> _Problem to work on_
Below are some records. Copy every line in them that holds "part".

> _Source records_
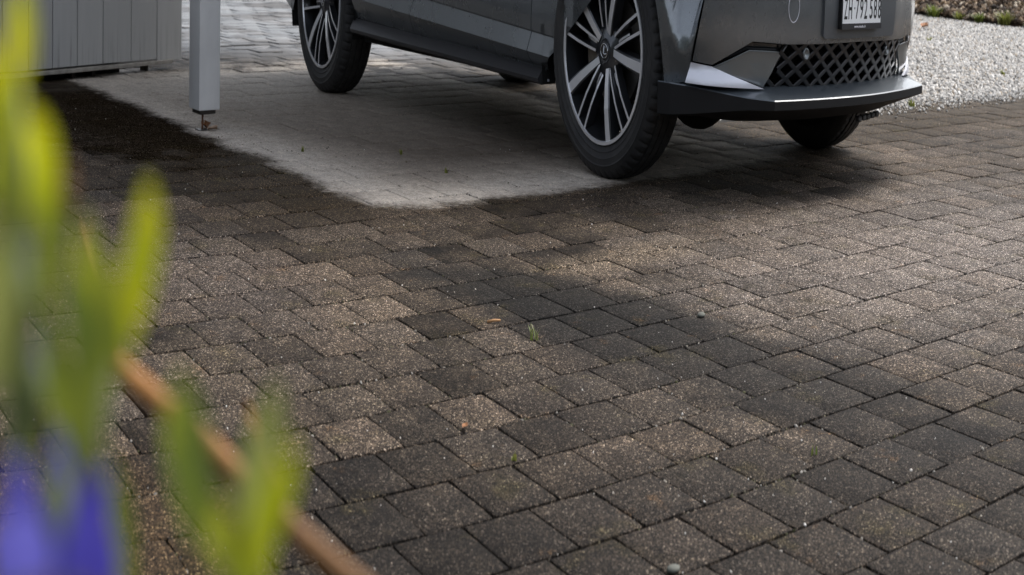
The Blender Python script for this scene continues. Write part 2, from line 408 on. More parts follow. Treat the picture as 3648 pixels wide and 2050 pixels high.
# ------------------------------------------------------------------ carport and board wall
RC = Vector((.326, 5.027, 0)); E1 = Vector((-.5185, .855, 0)).normalized(); E2 = Vector((.891, .454, 0)).normalized()
M_POSTM = simple('post_aluminium', (.68, .685, .69), .42, .2, var=.06, scale=6, bump=.15, bscale=120)
M_STEEL = simple('dark_steel', (.05, .045, .04), .5, .8)
M_RUST = simple('rusty_steel', (.13, .055, .025), .8, .2, var=.4, scale=60)
M_ROOF = simple('roof_sheet', (.16, .16, .16), .6, var=.1)
M_TIMBER = simple('roof_timber', (.20, .15, .10), .7, var=.3, scale=5)
def post(loc, label):
    r = empty('carport_post', loc, math.atan2(E2[1], E2[0]) + math.radians(5)); tag(r, label, 'post', 'posts carrying the carport roof')
    # origin at the near edge of the post: right face along +x, left face along +y
    s = .131
    bmobj('shaft', box_bm(0, s, 0, s,   .066, 2.67, .004, 2), M_POSTM, r)
    bmobj('base_plate', box_bm(.012, s - .02, .012, s - .02, .052, .066, .002), M_STEEL, r)
    V, F = tube([(.045, .045, .052), (.043, .043, .03), (.04, .04, -.01)], [.0065, .005, .0055], 8); meshobj('anchor_rod', V, F, M_RUST, r, True)
    bmobj('foot_plate', box_bm(.012, .072, .012, .072, -.003, .0012), M_STEEL, r)
    return r
def RP(a, b): return RC + E1 * a + E2 * b
post((-.628, 6.672, 0), 'grey metal carport post on a thin rusty rod beside the dry paving')
post(RP(1.95, 3.45), 'grey metal carport post standing behind the parked car')
rf = empty('carport_roof', (0, 0, 0)); tag(rf, 'flat carport roof sheltering the parked car and the dry patch of paving', 'roof')
def slab(name, a0, a1, b0, b1, z0, z1, mat):
    c = [RP(a0, b0), RP(a1, b0), RP(a1, b1), RP(a0, b1)]
    V = [(p.x, p.y, z) for z in (z0, z1) for p in c]
    return meshobj(name, V, [(3, 2, 1, 0), (4, 5, 6, 7), (0, 1, 5, 4), (1, 2, 6, 5), (2, 3, 7, 6), (3, 0, 4, 7)], mat, rf)
slab('roof_panel', 0, 6.2, -.12, 3.75, 2.79, 2.85, M_ROOF)
slab('fascia', -.025, 0, -.12, 3.75, 2.68, 2.87, M_POSTM)
slab('beam', 1.84, 1.98, -.1, 3.7, 2.67, 2.788, M_TIMBER); slab('beam', 5.7, 5.84, -.1, 3.7, 2.67, 2.788, M_TIMBER)
for k in range(6): slab('rafter', .1, 6.0, .25 + k * .62, .31 + k * .62, 2.71, 2.787, M_TIMBER)

t = NT('painted_board'); oc = t.node('ShaderNodeTexCoord').outputs['Object']; mp = t.node('ShaderNodeMapping'); mp.inputs['Scale'].default_value = (9, 9, .7); t.link(oc, mp.inputs[0])
oi = t.node('ShaderNodeObjectInfo'); g = t.noise(mp.outputs[0], 3.0, 6, .65)
c = t.mix(g, (.40, .40, .395), (.50, .50, .49)); c = t.mix(t.math('MULTIPLY', oi.outputs['Random'], .35), c, (.25, .245, .235))
sp_ = t.node('ShaderNodeSeparateXYZ'); t.link(oc, sp_.inputs[0]); lowz = t.maprange(sp_.outputs[2], .26, .06)
m2 = t.node('ShaderNodeMapping'); m2.inputs['Scale'].default_value = (30, 30, 2.2); t.link(oc, m2.inputs[0])
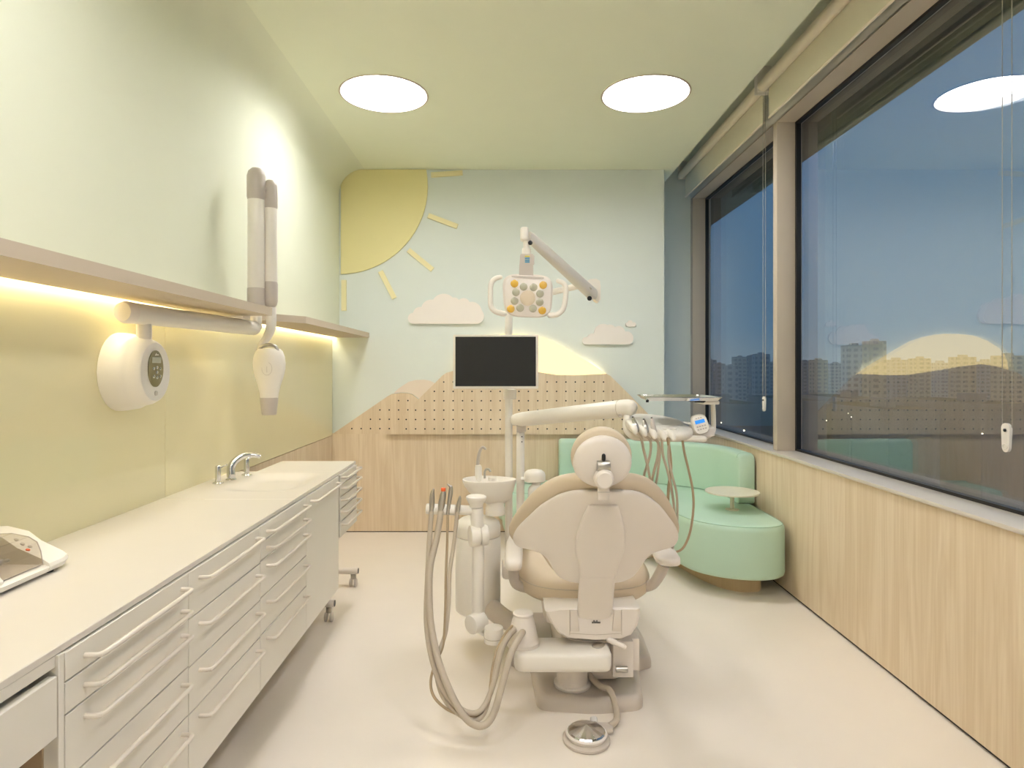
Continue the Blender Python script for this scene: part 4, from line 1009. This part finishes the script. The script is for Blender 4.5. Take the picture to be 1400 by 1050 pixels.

> _Response_
The Blender Python script for this scene continues. Write part 2, from line 408 on. More parts follow. Treat the picture as 3648 pixels wide and 2050 pixels high.
Continue the Blender Python script for this scene: part 4, from line 1009. This part finishes the script. The script is for Blender 4.5. Take the picture to be 1400 by 1050 pixels.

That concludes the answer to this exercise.